Baseball the Way It Used to Be. SPORTS: SPRING TRAINING

`TAKE me out to the ballgame'' - and let's go early. How about right now in Florida, during spring training? All but eight of the 26 major-league baseball teams gathered in Florida last month to practice in the sun and tune up their skills for the long hot summer ahead. (Seven of the others train in Arizona, one in California.)

Almost daily in March, the 18 Florida-based teams play one another in exhibition games. What could be better at a time of year when much of the North is knee-deep in snow and slush? (Take the family: At least some part of spring training coincides with most school vacations.)

In the words of one Detroit Tigers fan, spring training is ``baseball as it used to be.''

In an era when homey, grass-carpeted ballparks have become massive, AstroTurfed stadiums, some with domes that make day and night indistinguishable, spring training is more than literally a breath of fresh air and sunshine.

Most spring training ballparks are small, some with as few as 2,000 seats, with 10,000 about tops, so that even the fans in the seats farthest away are still close enough to watch the game without the need for binoculars.

Another plus is cheaper seats: adults $5, children $1 to $2 for general admission, so a family can attend two or three games for the cost of one back home.

Most of the teams train in or near tourist centers on the West (six teams) and East (seven) Coasts or clustered around Orlando in central Florida (five). Sights like Tampa's Busch Gardens, the Salvador Dali Museum in St. Petersburg, Sarasota's Ringling Museum of Art and Circus Museum, Disney World and Epcot Center in Orlando, and the Everglades and other East Coast attractions are short drives from various ballparks. One team - the Kansas City Royals - even trains at a tourist attraction: the new Boardwalk & Baseball amusement complex at Haines City.

A standard feature at a spring game is the weather announcement, an ``aren't we glad we're here and not back home'' notice. ``You'll be happy to know it's a blizzardy 37 degrees in Minneapolis right now, and here in Orlando it's a steamy 82 degrees.'' This is a cue for applause.

There's an amiable spirit in the crowd at a spring game. For one thing, the game doesn't count, so tense rivalries don't exist. Even the players are relaxed. Many enjoy hanging over the railing chatting and signing autographs for fans. Nowhere is the mingling more casual than at Dodgertown in Vero Beach. To reach the park, fans coming from the parking lot and players from their clubhouse share the same walkways. Once on the field, the players sit on benches directly in front of the seats; there's no dugout separating them.

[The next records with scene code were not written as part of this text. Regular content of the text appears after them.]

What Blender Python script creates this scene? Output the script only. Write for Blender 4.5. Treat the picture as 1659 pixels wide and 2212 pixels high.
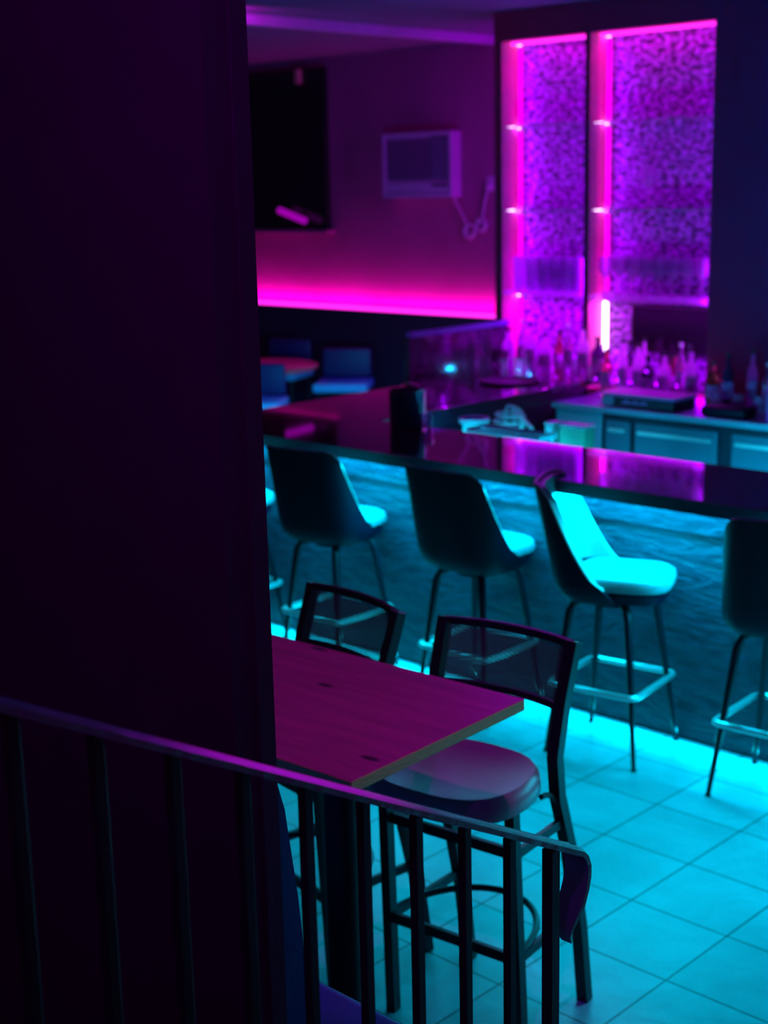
import bpy, bmesh, math, random
from mathutils import Vector, Matrix
random.seed(7)
PI = math.pi
for o in list(bpy.data.objects): bpy.data.objects.remove(o, do_unlink=True)
SC = bpy.context.scene
COL = SC.collection

# ------------------------------------------------------------------ camera
F_PX, PITCH, ROLL, YAW, CAM_H = 3141.3, -0.22321, -0.022316, -0.766847, 2.3
fw = Vector((math.sin(YAW)*math.cos(PITCH), math.cos(YAW)*math.cos(PITCH), math.sin(PITCH)))
rt0 = fw.cross(Vector((0, 0, 1))).normalized(); up0 = rt0.cross(fw)
rt = math.cos(ROLL)*rt0 + math.sin(ROLL)*up0
up = -math.sin(ROLL)*rt0 + math.cos(ROLL)*up0
cd = bpy.data.cameras.new('camera'); cam = bpy.data.objects.new('camera', cd); COL.objects.link(cam)
m = Matrix((rt, up, -fw)).transposed().to_4x4(); m.translation = (0, 0, CAM_H); cam.matrix_world = m
cd.sensor_fit = 'VERTICAL'; cd.sensor_height = 24.0; cd.lens = F_PX/2212*24.0
cd.clip_start = 0.02; cd.clip_end = 60
cd.dof.use_dof = True; cd.dof.focus_distance = 2.5; cd.dof.aperture_fstop = 2.6
SC.camera = cam

# ------------------------------------------------------------------ exposure and world
SC.view_settings.view_transform = 'Standard'; SC.view_settings.look = 'None'
SC.view_settings.exposure = 0.0; SC.view_settings.gamma = 1.0; SC.view_settings.use_curve_mapping = False
w = bpy.data.worlds.new('world'); SC.world = w; w.use_nodes = True
bg = w.node_tree.nodes['Background']; bg.inputs[0].default_value = (0.36, 0.0, 0.40, 1); bg.inputs[1].default_value = 0.032

# ------------------------------------------------------------------ lights
CYAN = (0.0, 0.70, 1.0); PINK = (1.0, 0.0, 0.62); VIOLET = (0.38, 0.0, 1.0); MAGENTA = (0.95, 0.0, 0.85)
def area(name, loc, dirv, sx, sy, color, power, xaxis=None, spread=PI):
    l = bpy.data.lights.new(name, 'AREA'); l.shape = 'RECTANGLE'; l.size = sx; l.size_y = sy
    l.color = color; l.energy = power; l.spread = spread
    o = bpy.data.objects.new(name, l); COL.objects.link(o); o.location = loc
    z = -Vector(dirv).normalized(); x = Vector(xaxis or (1, 0, 0)); x = (x - x.dot(z)*z).normalized(); y = z.cross(x)
    o.rotation_euler = Matrix((x, y, z)).transposed().to_euler()
    return o
def spot(name, loc, target, color, power, angle, blend=0.6, radius=0.04):
    l = bpy.data.lights.new(name, 'SPOT'); l.color = color; l.energy = power; l.spot_size = math.radians(angle); l.spot_blend = blend
    l.shadow_soft_size = radius
    o = bpy.data.objects.new(name, l); COL.objects.link(o); o.location = loc
    o.rotation_euler = (Vector(target)-Vector(loc)).to_track_quat('-Z', 'Y').to_euler()
    return o
# cyan strip under the bar overhang, cyan strip at the bar foot
area('bar_overhang_strip_light', (-3.3, 4.78, 1.035), (0, -0.55, -1), 5.0, 0.025, CYAN, 82)
area('bar_cladding_strip_light', (-3.3, 4.895, 1.045), (0, 0.25, -1), 5.0, 0.02, (0.0, 0.58, 1.0), 60)
area('bar_foot_strip_light', (-3.3, 4.945, 0.045), (0, -1, -0.25), 5.0, 0.02, CYAN, 14)
area('bar_inner_strip_light', (-3.2, 5.33, 0.97), (0, 0.9, -0.8), 3.9, 0.02, (0.0, 0.60, 1.0), 135, spread=1.7)
area('niche_base_fill_light', (-5.2, 7.50, 1.06), (0, -0.8, 0.6), 1.35, 0.02, VIOLET, 11)  # fill added behind the bottles to brighten them
area('niche_shelf_fill_light', (-5.2, 7.42, 1.55), (0, -0.1, -1), 1.35, 0.02, (0.6, 0.0, 1.0), 6)  # second added fill, lighting the bottles from above
area('bar_side_strip_light', (-5.88, 6.2, 1.035), (-1, 0.3, -0.22), 2.0, 0.02, (0.0, 0.45, 1.0), 60, xaxis=(0, 1, 0))
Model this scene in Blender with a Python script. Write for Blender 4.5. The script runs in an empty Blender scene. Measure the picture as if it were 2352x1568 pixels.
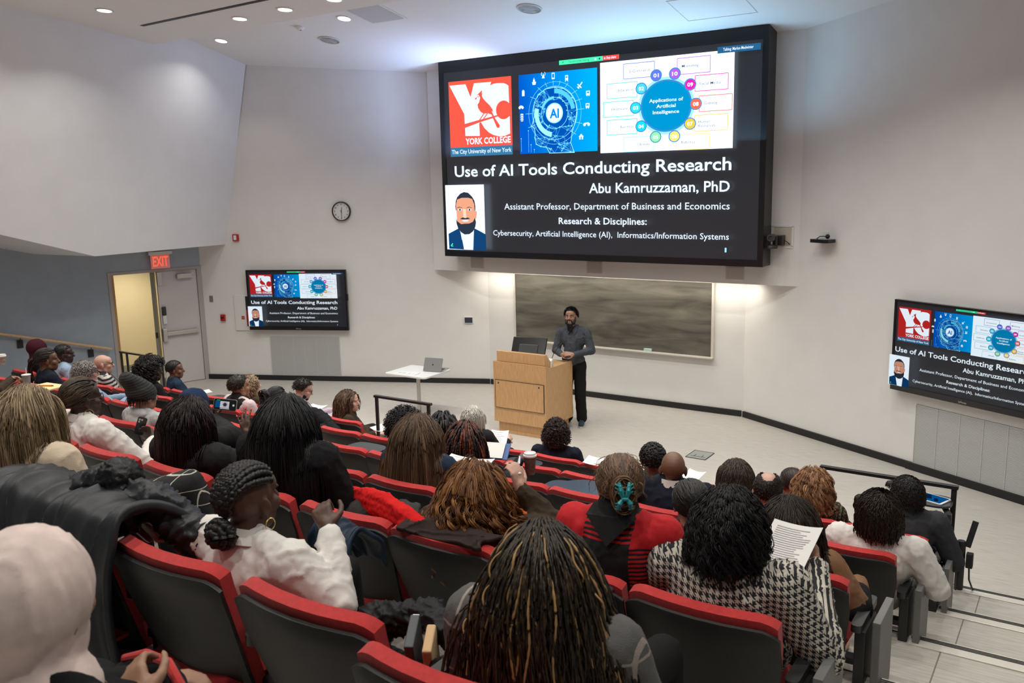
import bpy, bmesh, math, random
import numpy as np
from mathutils import Vector, Matrix, noise

C = bpy.context.scene.collection
SC = bpy.context.scene
PI = math.pi
random.seed(7)
RNG = np.random.default_rng(11)

# ------------------------------------------------------------------ camera
# world: X along the chalkboard wall, Y towards the stage, Z up, stage floor z = 0
F_PX = 2031.44
CAM = Vector((0, 0, 3.6))
_yaw, _pit, _rol = 0.58937, 0.18132, -0.02306
_fw = Vector((-math.sin(_yaw) * math.cos(_pit), math.cos(_yaw) * math.cos(_pit), -math.sin(_pit)))
_rt0 = Vector((math.cos(_yaw), math.sin(_yaw), 0))
_up0 = _rt0.cross(_fw)
_rt = _rt0 * math.cos(_rol) + _up0 * math.sin(_rol)
_up = _up0 * math.cos(_rol) - _rt0 * math.sin(_rol)
cam_d = bpy.data.cameras.new('camera')
cam_d.sensor_width = 36.0
cam_d.lens = F_PX / 2352 * 36.0
cam_d.clip_start = 0.05
cam_d.dof.use_dof = True
cam_d.dof.focus_distance = 6.5
cam_d.dof.aperture_fstop = 6.3
cam = bpy.data.objects.new('camera', cam_d)
C.objects.link(cam)
M = Matrix(((_rt.x, _up.x, -_fw.x, CAM.x), (_rt.y, _up.y, -_fw.y, CAM.y), (_rt.z, _up.z, -_fw.z, CAM.z), (0, 0, 0, 1)))
cam.matrix_world = M
SC.camera = cam

def ray(px, py):
    return _fw + _rt * ((px - 1176) / F_PX) - _up * ((py - 784) / F_PX)
def atY(px, py, Y):
    d = ray(px, py); return CAM + d * (Y / d.y)
def atZ(px, py, z):
    d = ray(px, py); return CAM + d * ((z - CAM.z) / d.z)

# ------------------------------------------------------------------ colour management, world, lights
SC.view_settings.view_transform = 'Standard'
SC.view_settings.look = 'None'
SC.view_settings.gamma = 1.0
SC.view_settings.use_curve_mapping = False
SC.view_settings.exposure = -0.10
SC.cycles.use_denoising = True
SC.cycles.max_bounces = 6
SC.cycles.diffuse_bounces = 4
SC.cycles.glossy_bounces = 2
SC.cycles.transmission_bounces = 2
SC.cycles.transparent_max_bounces = 4
SC.cycles.caustics_reflective = False
SC.cycles.caustics_refractive = False
SC.cycles.sample_clamp_indirect = 4.0

world = bpy.data.worlds.new('world')
SC.world = world
world.use_nodes = True
bg = world.node_tree.nodes['Background']
bg.inputs[0].default_value = (0.93, 0.95, 1.0, 1)
bg.inputs[1].default_value = 0.13

def area(name, loc, size, power, col=(1, .93, .84), rot=(0, 0, 0), shape='DISK', size_y=None, spread=2.4):
    l = bpy.data.lights.new(name, 'AREA')
    l.shape = shape; l.size = size; l.energy = power; l.color = col; l.spread = spread
    if size_y: l.size_y = size_y
    o = bpy.data.objects.new(name, l); C.objects.link(o)
    o.location = loc; o.rotation_euler = rot
    return o

def ceil_z(Y):                      # sloped ceiling over the stage
    return 5.44 + .2 * (12.2 - Y)
def soff_z(Y):                      # lower ceiling over the audience
    return 5.79 + .083 * (9.0 - Y)
WARM = (1, .975, .915)
NEAR_LIGHTS = [(-10.01, 8.5), (-9.08, 8.46), (-8.16, 8.42)]
FAR_LIGHTS = [(-12.11, 9.87), (-9.31, 9.79)]
SIDE_LIGHTS = [(-11.29, 7.33)]
HIDDEN_LIGHTS = [(x, 8.45) for x in (-7.2, -6.3, -5.3, -4.3, -3.2, -2.0, -.6)] + [(x, y) for y in (5.6, 3.2, .8) for x in (-11.3, -9.0, -6.8, -4.6, -2.4, -.2)] 
for (x, y) in NEAR_LIGHTS + SIDE_LIGHTS + HIDDEN_LIGHTS:
    area('downlight_glow', (x, y, soff_z(y) - .03), .16, 22.5, WARM, spread=2.2)
for (x, y) in FAR_LIGHTS + [(-7.0, 9.7), (-4.6, 9.6), (-2.2, 9.5)]:
    area('downlight_glow', (x, y, ceil_z(y) - .04), .16, 9 if x < -12 else 18, WARM, rot=(-.2, 0, 0), spread=2.2)
# strip light tucked under the bulkhead, washing the chalkboard wall
area('board_strip_glow', (-6.55, 12.36, 2.035), 4.9, 25, (1, .94, .82), shape='RECTANGLE', size_y=.06, spread=2.9, rot=(.35, 0, 0))
# added unseen lamps standing in for the video wall's glow, violet-blue left, cyan-blue right
area('video_wall_fill', (-8.2, 11.5, 4.0), 2.0, 20, (.52, .60, 1), rot=(PI, 0, 0), shape='RECTANGLE', size_y=.10, spread=3.0)
area('video_wall_fill', (-5.4, 11.5, 4.0), 3.0, 46, (.28, .66, 1), rot=(PI, 0, 0), shape='RECTANGLE', size_y=.10, spread=3.0)
area('video_wall_fill', (-8.6, 11.76, 4.4), 1.2, 26, (.42, .60, 1), rot=(PI - .06, -.75, 0), shape='RECTANGLE', size_y=.10, spread=2.6)  # added lamp aimed left, turning the leaning side wall bluish
# strip in the soffit washing the blue side wall, and the lit corridor behind the open door
area('side_cove_glow', (-13.7, 6.6, 2.98), 3.2, 9, (1, .95, .84), shape='RECTANGLE', size_y=.05, rot=(.17, 0, -PI / 2 + .3), spread=2.6)
area('corridor_glow', (-15.1, 9.9, 2.45), .5, 30, (1, .90, .68))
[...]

Red Sox fans attending a spring game at Chain O'Lakes field in Winter Haven may notice ``Colonel Sanders'' sitting near first base. A perennial at Red Sox games for 13 years, his real name is Richard C. O'Mahony, but his goatee and wide-brimmed hat make the former New Englander a ringer for that fellow who sells Kentucky Fried. In fact, Mr. O'Mahony even answers to the nickname ``Colonel.''

Another fun aspect of spring training is that it gives fans a chance to preview the coming season and make predictions to friends who didn't make it to spring training. Thus one might say, ``Keep an eye on So-and-so this year, he seems sharper than ever.'' Just change the name each year, the refrain is the same.

You can obtain a free schedule of spring training games by writing (enclose a self-addressed, stamped envelope): Florida Division of Tourism, 126 Van Buren St., Tallahassee, FL 32301; or Major League Baseball, 350 Park Ave., New York NY 10022; or individual teams for their own schedules.